Dold will run in the new 10th District next door if the proposed map stands, spokeswoman Kelley Folino said. That new Lake County district has more Republican areas than Schakowsky’s, but it also includes heavily Hispanic Waukegan, Round Lake and Round Lake Beach and heavily Jewish areas of the North Shore, which often tend to vote Democratic.

Hispanic district?

Another district with an open seat includes the home of John Atkinson, who lost a primary challenge to Democratic Congressman Dan Lipinski, a longtime family friend of powerful Democratic House Speaker Michael Madigan. Atkinson’s home in Burr Ridge is on the far east side of this DuPage/Kane district, drawn in as a little nub.

Centered around Aurora and Joliet, this new district also includes parts of Naperville and Lisle, and has a growing Hispanic population. Batavia scientist and former Congressman Bill Foster, who lost a bid for re-election in the 14th District to Wheaton Republican Randy Hultgren, has already announced plans to run here.

In a few years’ time, Kurth says, this district could become the state’s second Hispanic district, along with Luis Gutierrez’ current Chicago district.

Frosh matchup

Two up and coming “young guns” — tea party freshman Walsh of McHenry and Winfield Republican Hultgren — are drawn together in a seven-county district that features large swathes of Kane and McHenry counties, making for a potentially tough primary between the two.

Ironically, the 2010 Republican election successes may have made mapmaking easier for Democrats, said John Jackson, a Southern Illinois University professor and Illinois elections expert. The wave swept five freshman Illinois Republicans into Congress, including Dold, Hultgren, Walsh and Adam Kinzinger.

Federal lawmakers, history says, are at their most vulnerable to lose in their first re-election campaigns.

“You don’t have a bunch of entrenched incumbents,” Jackson said.

Clock’s ticking

Quinn has 60 days to sign the map by law. The governor, a former political gadfly who has in the past called for a “free and fair map,” has been almost completely silent of his opinion of it, but Friday he quietly signed Democratic-drawn maps of new General Assembly districts.

Illinois GOP spokesman Jon Blessing says a lawsuit is “definitely on the table” if Quinn signs the map.

If he does, and it is upheld in court, success is still no guarantee for Democrats.

Sometimes, driven by the trends of national politics in a wave election, voters decide to break with habit and deliver a district that’s drawn for Republicans to a Democrat.

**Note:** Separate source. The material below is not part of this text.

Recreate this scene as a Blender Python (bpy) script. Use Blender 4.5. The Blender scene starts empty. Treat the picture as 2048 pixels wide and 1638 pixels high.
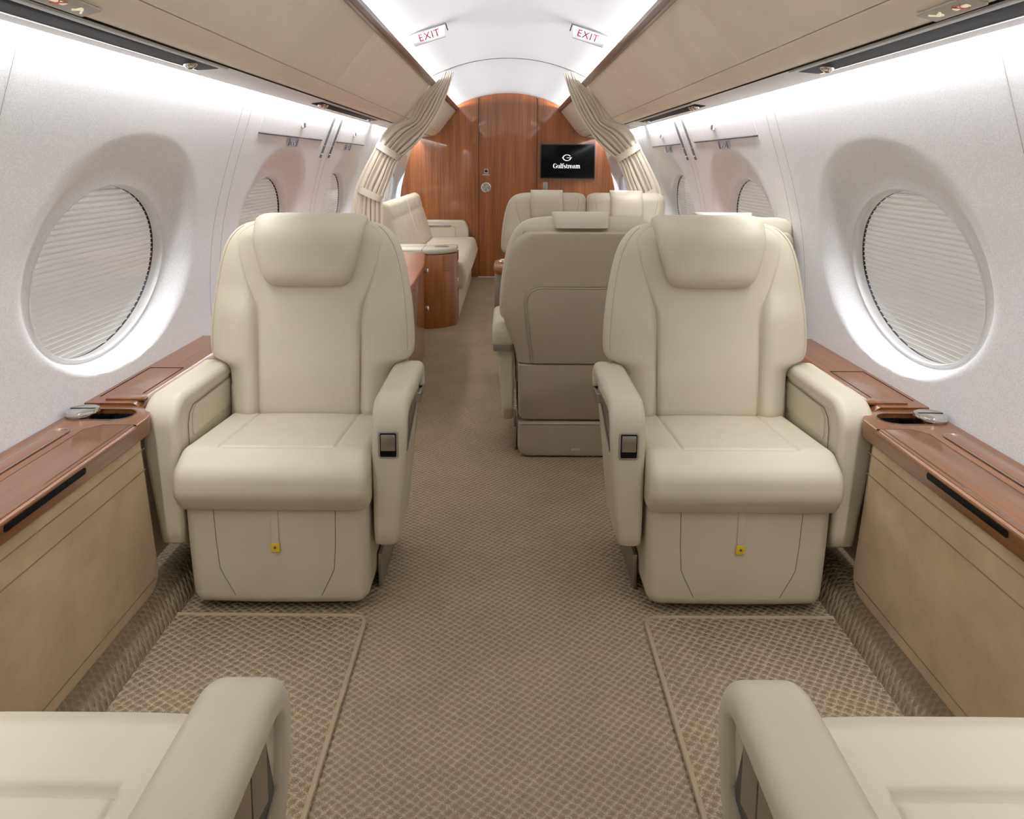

Just ask former U.S. Rep. Phil Crane, a suburban Republican icon who’s storied 36-year career in Congress ended in the 2004 election. He was defeated by Democrat Bean in a district drawn to protect him.

Or ask Roskam, who in his first bid for Congress nearly lost the district drawn for longtime Republican Rep. Henry Hyde to Democratic newcomer Duckworth.

Or ask Dennis Hastert, the former U.S. House speaker, who saw his longtime Republican district go blue.

Wave elections go both ways, though, and in the 2010 Republican wave, all of those districts switched back to the GOP.

The lesson, says SIU’s Jackson, is that mapmakers can’t necessarily predict the political future 10 years in advance.

“I think it has its biggest, and most obvious impact, in ’12,” Jackson predicted.